O kadar çok parıltılı cümleler kurulur ki hakkında, insan en azından bir gün dahi olsa hayatında Paris’ te nefes almayı her zaman ister. Daha uzun zamanı kim istemez ki..
Paris’ e kaç kere gittiğimi hatırlıyorum. En son Paris gezimde yine bir arkadaşımın yurt dışına çıkma heyecanına ortak olmak için düştüm yollara. Ama bu kez zamanı kendimize uydurarak gezmemiz gerekiyor çünkü sevgili arkadaşım hem görmeyi çok istiyor hem de işten izin alma şansı yok. 5 günlük bir Paris turunu 1,5 günde tamamlamak gerekiyor.
Havaalanı, metro istasyonu, arkası arkasına duraklar derken birden Notre Dame Meydanı’ nda bulduk kendimizi. Kalabalıkla birlikte kilisedeki ayine bir göz atıp birkaç kare fotoğrafla süsledik bu anı. Kilisenin arkasında ki parkta da güzel birkaç kare yakalayıp yola devam ettik. Seine Nehri’ni takip ederek ilerlemeye başladık. Bu arada nehrin üzerinden geçen Aşıklar Köprüsü ve asılmış aşk simgeleri olarak duran binlerce kilit inanılmaz görünüyor gerçekten. Biz tam ‘’köprüyü mü fotoğraflasak yoksa aniden gelen atlı askerleri mi?’’ derken doğa bizi beklemedi ve 2 dakika içerisinde sırılsıklam olduk.
Yağmurun dinmesinin Louvre Müzesi’ nin duvarlarının kenarından devam edip müzeye vardık. ‘’Paris sürekligelinecek yer, müze sonra ki uzun tura’’ diyerek sokakları yaşamayı seçtik. Meydandaki şovlar, sokak müzisyenleri her daim karnaval havasına büründürüyor ortalığı. Sadece orada bile birkaç saat geçirilip, müzik dinleyip eğlenilebilinir. Ama bizim yola devam etmemiz lazım, inat ettik bir kere Paris bir günde gezilecek.

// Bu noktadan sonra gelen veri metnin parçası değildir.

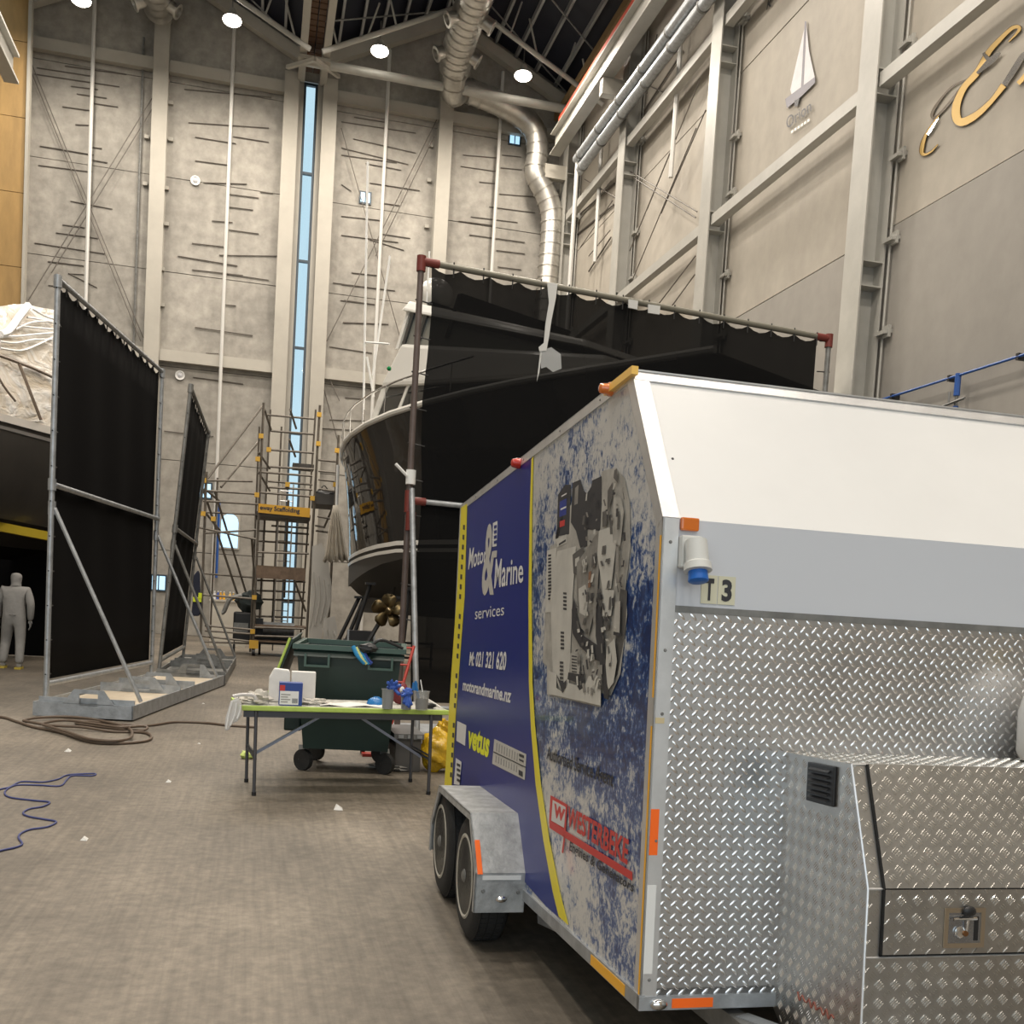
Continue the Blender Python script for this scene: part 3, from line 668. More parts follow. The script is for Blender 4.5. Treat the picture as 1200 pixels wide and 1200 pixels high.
stext('M: 021 321 620', 'lettering', lt, (549.5, 780), (592.5, 786), (594, 763), (551, 763.5), .03)
stext('motorandmarine.nz', 'lettering', lt, (542, 809), (598, 824), (600, 807), (543, 796), .03)
spoly('white_label', [(536, 845), (546.5, 850), (545, 874), (535, 868)], lt, -.0045)
stext('vetus', 'lettering', mat('bright_yellow', (.80, .82, .02), .4), (547.5, 876), (572, 888.5), (575, 861), (549.5, 851), .04)
spoly('silver_plate', [(579.5, 866), (617, 884), (615, 914), (577, 895)], grey_t, -.0045)
for k in range(9):
    x = 582 + k * 3.0; dy = (x - 579) * .48
    spoly('plate_print', [(x, 869 + dy), (x + .9, 869.5 + dy), (x + .3, 879 + dy), (x - .6, 878.6 + dy)], mat('mid_print', (.30, .29, .27), .5), -.006)
    spoly('plate_print', [(x - .8, 884 + dy), (x + .1, 884.5 + dy), (x - .4, 892 + dy), (x - 1.3, 891.6 + dy)], MATS['mid_print'], -.006)
spoly('plate_print', [(578.5, 880.5), (616, 898.5), (616, 899.6), (578.4, 881.6)], dgrey_t, -.006)
for q in ((608.5, 883, 614, 3), (608.5, 889, 613.5, 2), (608, 902, 612.5, 6), (608.5, 895, 613, 1.2)):
    spoly('plate_print', [(q[0], q[1]), (q[2], q[1] + 2.4), (q[2], q[1] + 2.4 + q[3]), (q[0], q[1] + q[3])], dgrey_t, -.0065)
spoly('white_label', [(534.5, 888.5), (541, 893), (538.5, 920), (532, 919)], lt, -.0068)
for k in range(4): spoly('label_print', [(535.5, 894 + k * 6), (539.5, 896 + k * 6), (539.3, 899 + k * 6), (535.3, 897 + k * 6)], dgrey_t, -.0082)
stext('Authorised Service Agent', 'lettering', dgrey_t, (640, 894), (717.5, 928), (719.5, 904), (641.5, 874), .02)
ro, ri = red_t, mat('cream_print', (.62, .60, .58), .5)
spoly('logo_box', [(645.5, 932), (665, 943), (663, 976), (643.5, 965)], ro, -.0035)
spoly('logo_box', [(648, 937.5), (663, 946), (661, 970), (646.3, 961.5)], ri, -.005)
stext('W', 'lettering', ro, (648.5, 957), (661, 964), (662.5, 949), (649.5, 941), .06, -.0065)
stext('WESTERBEKE', 'lettering', ro, (664.5, 968), (735, 1014), (737, 984), (666, 944), .03)
spoly('logo_line', [(644, 962), (741, 1022), (741, 1032), (644, 970)], ro, -.005)
spoly('logo_line', [(661.5, 975), (663, 976), (660, 1000), (658.5, 999)], ro, -.005)
stext('Engines & Generators', 'lettering', dgrey_t, (666.5, 1000), (741, 1049), (744, 1035), (668, 985), .02)
# engine picture, a flat print built from overlapping cut shapes
e1 = mat('engine_print_pale', (.42, .40, .36), .4, 0, .30, 9); e2 = mat('engine_print_mid', (.26, .245, .22), .4, 0, .35, 12); e3 = mat('engine_print_light', (.55, .53, .48), .4, 0, .12, 6)
e4 = mat('engine_print_shadow', (.10, .095, .09), .4); kk = dgrey_t
lay = [-.003]
def E_(pts, m, z=None):
    lay[0] -= .00015
    MB().prism([S(x, y, lay[0]) for x, y in pts], (-.0003, 0, 0)).build('engine_print', m, T)
E_([(645, 640), (653, 636), (658, 600), (700, 570), (706, 552), (722, 548), (732, 560), (738, 590), (739, 640), (733, 690), (735, 720), (727, 790), (716, 815), (704, 812), (704, 829), (641, 814), (641, 780), (636, 776), (640, 700)], e1)
E_([(727, 690), (735, 692), (733, 740), (724, 790), (718, 800), (722, 740)], e4)
E_([(652, 640), (654, 580), (662, 568), (669, 568), (667, 626), (651, 629)], kk)
E_([(656, 588), (664, 584), (663.5, 603), (655.5, 606)], mat('blue_screen_print', (.02, .04, .25), .4))
E_([(657, 596), (663.5, 593), (663.5, 595), (657, 598)], lt)
E_([(656, 611), (662, 609), (661.5, 616), (656, 618)], red_t)
E_([(658, 581), (664, 577.5), (664, 579), (658, 582.5)], lt)
E_([(671, 566), (680, 562), (684, 575), (690, 580), (688, 640), (680, 642), (675, 622), (669, 612)], kk)
E_([(674, 572), (678, 568), (677, 590), (673, 592)], e2)
E_([(687, 580), (693, 570), (694, 563), (705, 558), (705, 590), (703, 622), (688, 620)], kk)
E_([(651, 632), (664, 626), (664, 636), (653, 641)], e3); E_([(655, 637), (663, 632), (663, 634.5), (655, 639.5)], kk)
E_([(641, 645), (652, 642), (650, 716), (639, 718)], e3)
for k in range(14): E_([(642.5, 650 + k * 3.9), (646, 649.5 + k * 3.9), (645.8, 651.8 + k * 3.9), (642.3, 652.3 + k * 3.9)], kk)
E_([(653, 646), (675, 640), (671, 700), (667, 800), (660, 812), (653, 800), (648, 790), (645, 700)], e3)
for (x, y0, n) in ((660, 694, 5), (657, 740, 5), (656, 775, 6)):
    for k in range(n): E_([(x, y0 + k * 4.5), (x + 4, y0 + .4 + k * 4.5), (x + 4, y0 + 3 + k * 4.5), (x, y0 + 2.5 + k * 4.5)], kk)
E_([(671, 650), (684, 640), (684, 655), (680, 676), (672, 672)], e4); E_([(674, 655), (679, 652), (678, 662), (674, 664)], e3)
E_([(676, 660), (690, 640), (697, 628), (704, 622), (700, 700), (690, 745), (680, 735), (676, 700)], e2)
E_([(678, 690), (686, 685), (690, 700), (686, 722), (679, 718)], e3)
E_([(673, 700), (676, 722), (684, 745), (700, 756), (706, 755), (705, 776), (695, 772), (680, 758), (671, 742), (670, 715)], kk)
E_([(702, 622), (722, 615), (724, 622), (716, 690), (706, 690), (700, 650)], e3); E_([(719, 580), (728, 584), (731, 600), (727, 640), (718, 636)], e1)
E_([(712, 575), (718, 565), (718, 582), (712, 600)], e4); E_([(720, 551), (723, 549), (724, 566), (719, 560)], e4); E_([(706, 600), (711, 598), (711, 616), (706, 618)], e4); E_([(714, 604), (717, 602), (718, 626), (715, 626)], e4)
E_([(706, 690), (720, 692), (716, 722), (706, 722)], e3); E_([(700, 690), (704, 690), (704, 740), (699, 745)], e4)
E_([(721, 706), (727, 704), (726, 742), (719, 740)], e1); E_([(719, 740), (728, 742), (727, 746), (719, 744)], kk)
E_([(711, 758), (720, 748), (723, 775), (719, 800), (713, 808), (709, 790)], e3)
E_([(699, 700), (706, 722), (709, 770), (713, 820), (708, 818), (702, 770), (698, 745)], kk)
E_([(643, 786), (652, 790), (652, 806), (660, 812), (666, 800), (684, 806), (690, 792), (704, 796), (704, 827), (643, 813)], e3)
E_([(666, 788), (684, 790), (684, 806), (679, 809), (674, 799), (665, 796)], kk); E_([(668, 765), (680, 768), (679, 790), (668, 788)], e1)
for k in range(6): E_([(670, 768 + k * 3.6), (676, 769 + k * 3.6), (676, 770.4 + k * 3.6), (670, 769.6 + k * 3.6)], kk)
E_([(652, 790), (659, 812), (663, 806), (664, 796), (661, 800), (656, 797)], kk)
for (x, y, w_, h_, m_) in ((706, 640, 4, 9, e4), (710, 655, 5, 3, e4), (694, 650, 5, 14, e4), (690, 670, 3, 18, mat('rust_print', (.22, .11, .06), .5)), (684, 660, 4, 10, e3), (696, 700, 3, 30, e2), (708, 726, 6, 12, e4), (722, 640, 3, 30, e2), (714, 700, 2, 14, e4), (724, 600, 2, 20, e4)):
    E_([(x, y), (x + w_, y - 1), (x + w_ - 1, y + h_), (x - 1, y + h_ + 1)], m_)
rr_ = random.Random(5); lay[0] -= .0006
acc = {0: MB(), 1: MB(), 2: MB(), 3: MB()}
for k in range(150):
    yy_ = rr_.uniform(562, 812); x_ = rr_.uniform(678 if yy_ < 700 else 674, 731 if yy_ < 700 else 722 - (yy_ - 700) * .08)
    if 668 < x_ < 706 and yy_ < 640 and k % 3: continue
    w_ = rr_.uniform(.8, 3.2); h_ = rr_.uniform(1.5, 11); sk_ = rr_.uniform(-2, 2); l_ = lay[0] - .0001 * (k % 4)
    acc[k % 4].prism([S(x_, yy_, l_), S(x_ + w_, yy_ - .6, l_), S(x_ + w_ + sk_, yy_ + h_, l_), S(x_ + sk_, yy_ + h_ + .6, l_)], (-.0002, 0, 0))
for k, m_ in enumerate((e4, e3, kk, e2)): acc[k].build('engine_print', m_, T, kind='stuff')
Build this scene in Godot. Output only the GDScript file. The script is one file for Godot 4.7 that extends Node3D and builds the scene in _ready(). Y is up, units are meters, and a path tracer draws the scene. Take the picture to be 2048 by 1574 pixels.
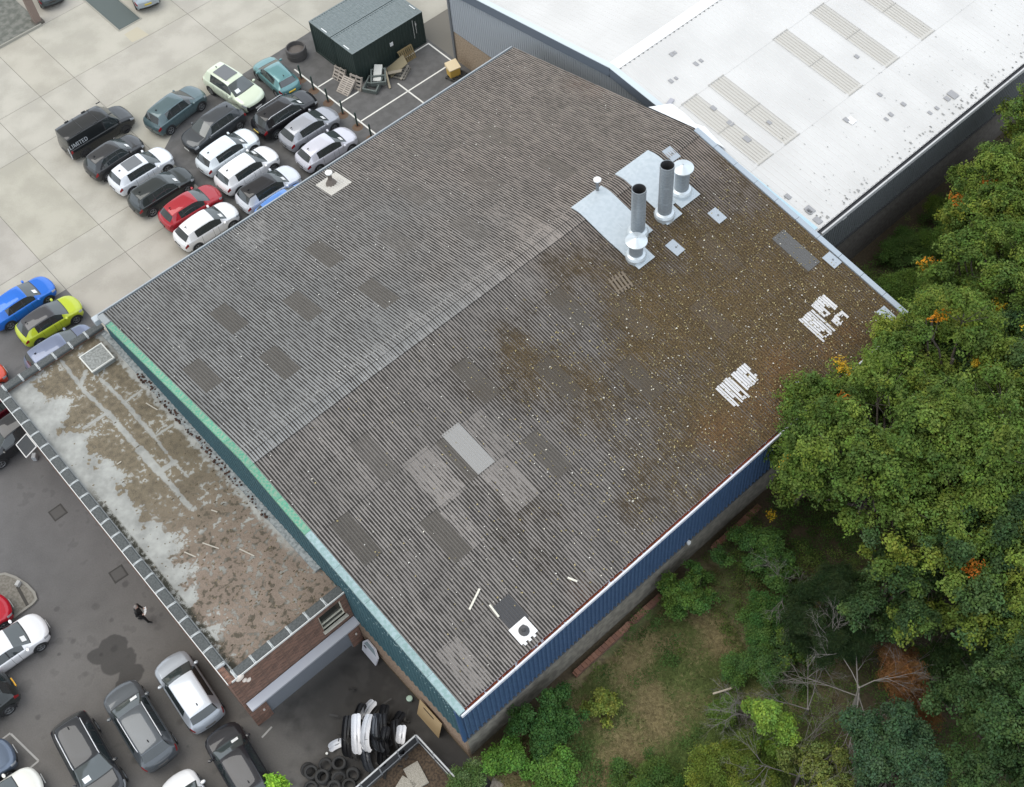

Meydandan geçip Avenue de l’opera‘ya giriyoruz. Bu arada etraftaki küçük şirin Fransız cafeleri görülmeye değer. Birine girip bir şeyler atıştırıyoruz.
Özellikle de fotoğraf tutkunları gözüyle Paris, her anından farklı bir kare çıkartabileceğiniz bir şehir. Sanki tüm şehir fotoğraflanmak için sizi bekler gibi. Birbiri ardına işlerine koşan insanlar, öğrencilerini gezmeye çıkaran öğretmenler, üstlerinde takım elbiseleri, topuklu ayakkabıları, selede çantalarıyla işlerine bisikletle giden kadınlar ve hepsini çevreleyen şehir mimarisi…
Biz devam ederek ‘’Hard Rock Cafe’ ye uğrama zamanı geldi’’ diyoruz. Sanırım dünyanın her yerinde Hard Rock Cafe lezzeti hiç değişmiyor ve sunumları da öyle.
Artık Sacre Coeur’ a tırmanma gücünü buluyoruz kendimizde ve koyuluyoruz yola. Ana caddeler yerini sokaklara, daha dar sokaklara ve sonunda dar merdivenlere bırakıyor. Bu yollardan geçerken etrafımızda gördüğümüz; ressamlar tepesi diye anılan Montmarte (bu bölgenin adı), küçük mahalle barları, cafeleri gerçekten inanılmaz keyifli ve şirin gözüküyorlar. Hepsinde de birer kadeh bir şeyler içmek istiyor insan.
Ve artık o, şehre bütünüyle kanat germiş şekilde duran Sacre Coeur’ a geliyoruz.